Section 1. These Bylaws may be amended, or repealed and new bylaws adopted, at any meeting of the Association by a vote of two-thirds (2/3) of the members present and qualified to vote, provided that written notice in accordance with Article XII be given of the time and place of the meeting, and of the fact that one of the objects of the meeting is the adoption of the proposed amendment to the bylaws of the Association. Unless otherwise provided in the adopting resolution, any amendment to these Bylaws shall be effective immediately upon adoption.

Section 2. Any amendment to these Bylaws may be proposed by the Board of Managers or by any five (5) members of the Association.
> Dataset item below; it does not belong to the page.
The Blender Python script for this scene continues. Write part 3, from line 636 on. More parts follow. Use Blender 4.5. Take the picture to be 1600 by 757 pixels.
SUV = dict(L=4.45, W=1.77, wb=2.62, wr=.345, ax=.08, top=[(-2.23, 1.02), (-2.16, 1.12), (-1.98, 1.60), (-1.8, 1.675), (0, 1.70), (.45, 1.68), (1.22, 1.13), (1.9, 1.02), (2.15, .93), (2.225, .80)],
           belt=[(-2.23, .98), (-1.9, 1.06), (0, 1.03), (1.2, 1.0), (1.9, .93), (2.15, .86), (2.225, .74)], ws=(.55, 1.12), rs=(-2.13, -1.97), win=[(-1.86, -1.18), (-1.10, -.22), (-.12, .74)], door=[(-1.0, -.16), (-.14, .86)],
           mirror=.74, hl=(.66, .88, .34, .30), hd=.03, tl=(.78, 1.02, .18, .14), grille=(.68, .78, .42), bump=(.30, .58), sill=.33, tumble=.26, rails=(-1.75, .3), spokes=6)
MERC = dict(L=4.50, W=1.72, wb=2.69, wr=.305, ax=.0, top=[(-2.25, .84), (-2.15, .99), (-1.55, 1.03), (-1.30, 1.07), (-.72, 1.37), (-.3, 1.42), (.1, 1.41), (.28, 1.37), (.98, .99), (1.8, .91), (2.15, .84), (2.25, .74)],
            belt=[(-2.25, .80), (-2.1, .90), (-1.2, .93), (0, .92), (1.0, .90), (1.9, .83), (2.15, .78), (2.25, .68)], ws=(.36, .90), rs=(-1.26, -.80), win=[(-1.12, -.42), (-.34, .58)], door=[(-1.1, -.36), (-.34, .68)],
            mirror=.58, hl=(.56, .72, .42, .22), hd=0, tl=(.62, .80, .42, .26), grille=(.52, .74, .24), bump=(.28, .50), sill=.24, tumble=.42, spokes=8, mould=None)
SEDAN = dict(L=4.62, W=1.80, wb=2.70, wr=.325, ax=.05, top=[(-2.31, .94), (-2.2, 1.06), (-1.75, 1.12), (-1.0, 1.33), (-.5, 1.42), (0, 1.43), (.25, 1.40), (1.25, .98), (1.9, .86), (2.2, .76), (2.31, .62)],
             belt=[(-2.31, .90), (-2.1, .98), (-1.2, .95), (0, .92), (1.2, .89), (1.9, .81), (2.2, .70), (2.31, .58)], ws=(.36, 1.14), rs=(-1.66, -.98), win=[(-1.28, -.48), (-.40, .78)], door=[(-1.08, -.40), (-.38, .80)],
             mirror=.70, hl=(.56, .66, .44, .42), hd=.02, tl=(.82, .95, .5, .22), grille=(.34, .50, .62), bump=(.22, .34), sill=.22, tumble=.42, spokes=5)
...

Such proposed amendments shall be submitted in the form of a written resolution and shall be mailed to the membership with the notice required by Section 1 of this Article.

ARTICLE XIX - BORROWING AND SPECIAL ASSESSMENTS

Section 1. The Board of Managers, by majority vote, may from time to time borrow monies in the name of this corporation and thereby obligate this corporation for the repayment of the same and/or specially assess the dues-paying membership of this corporation for legitimate corporate purposes.

Section 2. At no time shall the cumulative outstanding principal balances of all loan obligations incurred under this Article exceed a sum equal to seventy-five percent (75%) of the then current annual membership dues revenue of this corporation; provided, however, that the aggregate total of loan obligations secured by real estate may exceed the aforedescribed limitation if such aggregate total does not exceed the appraised value of such real estate.

Section 3. No special assessment authorized under the provisions of this Article shall exceed a sum equal to fifty percent (50%) of a member’s annual dues in this corporation, and no more than one (1) such special assessment shall be made in any one (1) fiscal year.

Section 4. The power to incur loan obligations under the provisions of this Article shall specifically include the power to mortgage, pledge or otherwise encumber the assets of this corporation to guarantee or secure the repayment thereof.

ARTICLE XX - INDEMNIFICATION

This Association shall indemnify its directors, officers, employees, or such other person who is serving or has served at the request of the Association, and may indemnify any former directors, officers, or employees, or other person who has acted on its behalf, to the fullest extent from time to time permitted by the laws of the State of Illinois in the event any such person shall be made, or threatened to be made, a party to any action, suit or proceeding, whether criminal, civil, administrative or investigative. Notwithstanding the foregoing, the Board of Managers shall approve all of the terms and conditions of any individual indemnification.